Without exception cases, the local authority managed to reach 12 per cent of plans issued on time.

But when including exception cases in its data, the number of EHCPs finalised in the same period, January – November 2025 inclusive) it fell to 07 per cent.

The data will be presented to councillors on the Children and Young People Policy Committee this month.

There were 103 Education, Health and Care Needs Assessment (EHCNA) requests in November 2025. An EHCNA is when a school or family put in the initial request for an assessment. This may then lead to an assessment and/or an Education Health Care Plan (EHCP).

There are strict legal timeframes for each stage of the process. Bristol City Council has historically failed to meet this.

Looking at the latest historical data available from the Department for Education, it shows that in 2024, just 118 EHCPs were finalised on time out of a total 684.

Committee papers for this month’s meeting say that the number of EHCNAs requested in November 2025 was lower than the same time period in previous years.

In 2025 up to the 30 November, 1250 requests were received. This, the council says, is a ‘decrease’ of ten per cent compared to the same period in 2024.

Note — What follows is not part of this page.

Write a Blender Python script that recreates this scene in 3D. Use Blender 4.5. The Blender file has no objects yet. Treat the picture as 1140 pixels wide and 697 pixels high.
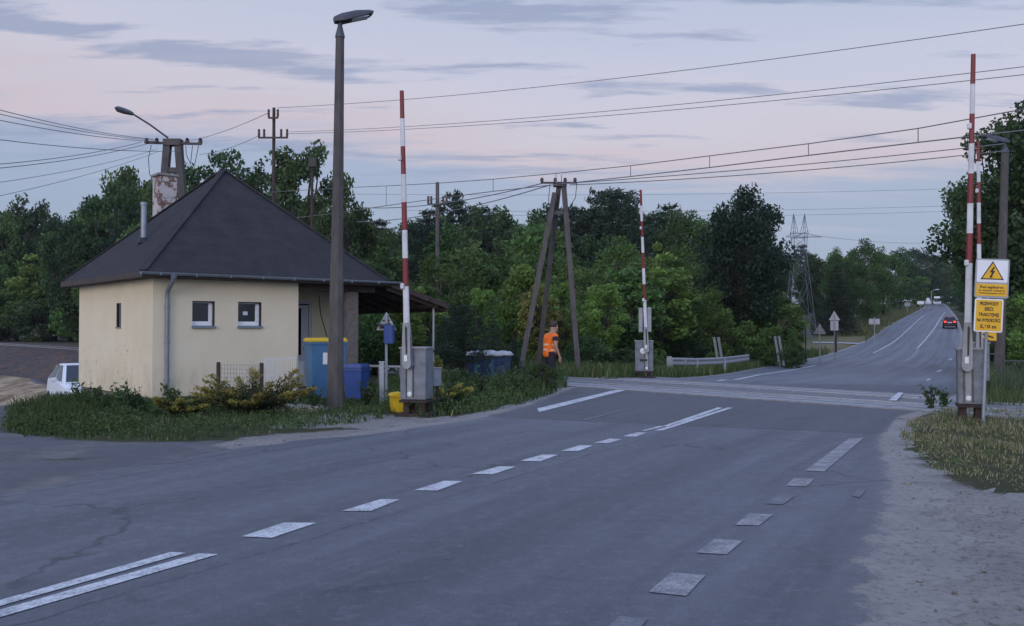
import bpy, bmesh, math, random
import numpy as np
from mathutils import Vector, Matrix, Euler

random.seed(7); RNG = np.random.default_rng(11)
R = math.radians
SC = bpy.context.scene
COL = SC.collection

# ------------------------------------------------------------------ camera
F, CX, CY, HZ, EYE = 1000.0, 570.0, 348.5, 366.0, 1.6
PITCH = math.atan((HZ - CY) / F)
cam_d = bpy.data.cameras.new('camera'); cam = bpy.data.objects.new('camera', cam_d); COL.objects.link(cam)
cam_d.sensor_width = 36; cam_d.lens = 36 * F / 1140; cam_d.clip_start = .1; cam_d.clip_end = 6000
cam.location = (0, 0, EYE); cam.rotation_euler = (R(90) + PITCH, 0, 0)
SC.camera = cam

def ray(px, py):
    x, y = (px - CX) / F, -(py - CY) / F
    c, s = math.cos(PITCH), math.sin(PITCH)
    return x, c - y * s, s + y * c            # world X, Y, Z
def at(px, py, d):
    "the point seen at that photo pixel, d metres ahead"
    x, y, z = ray(px, py)
    return Vector((x / y * d, d, EYE + z / y * d))
def X(px, d):
    return (px - CX) / F * d * 1.0

# ------------------------------------------------------------------ terrain
KN = [(-200, 0), (24, 0), (32, -.2), (40, -.42), (55, -.65), (70, -.58), (95, .4), (120, 1.8), (200, 5.5), (300, 9.8), (450, 14), (900, 20), (4000, 24)]
KX = np.array([k[0] for k in KN], float); KZ = np.array([k[1] for k in KN], float)
_m = np.gradient(KZ, KX); _m[0] = 0; _m[1] = 0; _m[-1] = 0
def rise(d):
    d = np.clip(np.asarray(d, float), KX[0], KX[-1] - 1e-6)
    i = np.clip(np.searchsorted(KX, d, side='right') - 1, 0, len(KX) - 2)
    h = KX[i + 1] - KX[i]; t = (d - KX[i]) / h
    return ((2*t**3 - 3*t**2 + 1) * KZ[i] + (t**3 - 2*t**2 + t) * h * _m[i]
            + (-2*t**3 + 3*t**2) * KZ[i + 1] + (t**3 - t**2) * h * _m[i + 1])
def sst(a, b, x):
    t = np.clip((np.asarray(x, float) - a) / (b - a), 0, 1); return t * t * (3 - 2 * t)
TC = np.array([5.2, 23.85]); TA = R(130); TD = np.array([math.cos(TA), math.sin(TA)]); TN = np.array([TD[1], -TD[0]])
def track_uv(x, y):
    dx, dy = np.asarray(x, float) - TC[0], np.asarray(y, float) - TC[1]
    return dx * TD[0] + dy * TD[1], dx * TN[0] + dy * TN[1]   # along, across (+ = far side)
def hgt(x, y):
    x = np.asarray(x, float); y = np.asarray(y, float)
    u, v = track_uv(x, y)
    z = rise(y) * sst(0.0, .22, x / np.maximum(y, 5)) * sst(2.2, 7, v)
    low = sst(24, 40, u) * sst(-3.0, -8.5, v) * sst(-10.5, -15, x)
    lot = sst(-9.5, -14, x) * sst(17, 26, y) * sst(-3.0, -8.5, v)
    z = z - np.maximum(1.6 * low, 1.15 * lot)
    return z
def H(x, y): return float(hgt(np.array([x]), np.array([y]))[0])
def G(px, py, lift=0.0):
    "where the ray through a photo pixel meets the ground"
    x, y, z = ray(px, py)
    d, prev = 2.0, None
    while d < 900:
        p = (x / y * d, d, EYE + z / y * d)
        g = p[2] - H(p[0], p[1])
        if g <= 0:
            if prev: 
                d0, g0 = prev; d = d0 + (d - d0) * g0 / (g0 - g)
            break
        prev = (d, g); d *= 1.01
    xx, yy = x / y * d, d
    return Vector((xx, yy, H(xx, yy) + lift))

# ------------------------------------------------------------------ materials
def newmat(name):
    m = bpy.data.materials.new(name); m.use_nodes = True
    nt = m.node_tree; b = nt.nodes['Principled BSDF']
    return m, nt, b
def setin(b, **k):
    for n, v in k.items(): b.inputs[n.replace('_', ' ')].default_value = v
def noise(nt, scale, detail=6, rough=.6, vec=None, dim='3D'):
    n = nt.nodes.new('ShaderNodeTexNoise'); n.inputs['Scale'].default_value = scale
    n.inputs['Detail'].default_value = detail; n.inputs['Roughness'].default_value = rough
    if vec: nt.links.new(vec, n.inputs['Vector'])
    return n.outputs['Fac']
def ramp(nt, fac, stops):
    r = nt.nodes.new('ShaderNodeValToRGB'); e = r.color_ramp.elements
    while len(e) < len(stops): e.new(.5)
    for i, (p, c) in enumerate(stops):
        e[i].position = p; e[i].color = (*c, 1) if len(c) == 3 else c
    nt.links.new(fac, r.inputs['Fac']); return r.outputs['Color']
def mix(nt, fac, a, b, mode='MIX'):
    m = nt.nodes.new('ShaderNodeMix'); m.data_type = 'RGBA'; m.blend_type = mode
    for sock, v in ((0, fac), (6, a), (7, b)):
        if hasattr(v, 'is_linked'): nt.links.new(v, m.inputs[sock])
        elif sock == 0: m.inputs[0].default_value = v
        else: m.inputs[sock].default_value = (*v, 1)
    return m.outputs[2]
def mth(nt, op, a, b=None, c=None):
    m = nt.nodes.new('ShaderNodeMath'); m.operation = op
    for i, v in enumerate((a, b, c)):
        if v is None: continue
        if hasattr(v, 'is_linked'): nt.links.new(v, m.inputs[i])
        else: m.inputs[i].default_value = v
    return m.outputs[0]
def mrange(nt, v, a, b, c=0, d=1):
    m = nt.nodes.new('ShaderNodeMapRange'); nt.links.new(v, m.inputs[0])
    for i, q in enumerate((a, b, c, d)): m.inputs[i + 1].default_value = q
    return m.outputs[0]
def coords(nt, kind='Object', scale=None):
    t = nt.nodes.new('ShaderNodeTexCoord'); o = t.outputs[kind]
    if scale:
        mp = nt.nodes.new('ShaderNodeMapping'); nt.links.new(o, mp.inputs[0]); mp.inputs['Scale'].default_value = scale; o = mp.outputs[0]
    return o
def worldpos(nt, scale=None):
    g = nt.nodes.new('ShaderNodeNewGeometry'); o = g.outputs['Position']
    if scale:
        mp = nt.nodes.new('ShaderNodeMapping'); nt.links.new(o, mp.inputs[0]); mp.inputs['Scale'].default_value = scale; o = mp.outputs[0]
    return o
def bump(nt, b, h, strength=.3, dist=.02):
    n = nt.nodes.new('ShaderNodeBump'); n.inputs['Strength'].default_value = strength; n.inputs['Distance'].default_value = dist
    nt.links.new(h, n.inputs['Height']); nt.links.new(n.outputs[0], b.inputs['Normal'])
def attr(nt, name):
    a = nt.nodes.new('ShaderNodeAttribute'); a.attribute_name = name; return a

def simple(name, col, rough=.6, metal=0, var=.25, scale=6, spec=.4, bmp=0, stretch=None):
    m, nt, b = newmat(name)
    v = coords(nt, 'Object', stretch)
    n = noise(nt, scale, 8, .65, v)
    lo = tuple(c * (1 - var) for c in col); hi = tuple(min(1, c * (1 + var)) for c in col)
    nt.links.new(ramp(nt, n, [(.3, lo), (.7, hi)]), b.inputs['Base Color'])
    setin(b, Roughness=rough, Metallic=metal); b.inputs['Specular IOR Level'].default_value = spec
    if bmp: bump(nt, b, noise(nt, scale * 5, 6, .6, v), bmp, .01)
    return m
def flat(name, col, rough=.5, metal=0): return simple(name, col, rough, metal, .08, 9)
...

The council says that 2024 was an ‘exceptionally high’ year for EHCNAs. This has so far been put down to former Labour Cabinet lead Asher Craig cutting non-statutory top up funding.

The council further goes on to say that the rate of requests in Bristol per 10,000 population in Quarter 2 in 2025/26 was 17. This was below the national rate of 18.5.

Bristol has historically been below the national average of EHCPs despite city leaders behind the failed mayoral system under Marvin Rees blaming ‘unprecedented demand’.

Bristol City Council says that improving both the timelines and quality of plans ‘remains a priority’.

The number of plans issued in 2025 has ‘reduced’ the number of children waiting for their needs assessment.

The council is referring to what is known by families in Bristol as the EHCP “backlog” – though spun by former Send leaders in Bristol as “legacy cases”.

The issuing of plans reduced the number of children waiting for an EHCNA in July 2025 was 1,389. But November 2025, it fell slightly to 1,250 children.

The paper from Executive Director Children & Education, Hannah Woodhouse says: Improving the timelines and quality of children’s plans remains a priority, although the proportion of EHCPs issued within 20 weeks remains below target (7% for the year to date and 12% for November 2025). The increase in the number of children’s plans being issued in 2025 has reduced the number of children awaiting a needs assessment from a peak of 1,389 children in July 2025 to 1,250 children at the end of November 2025.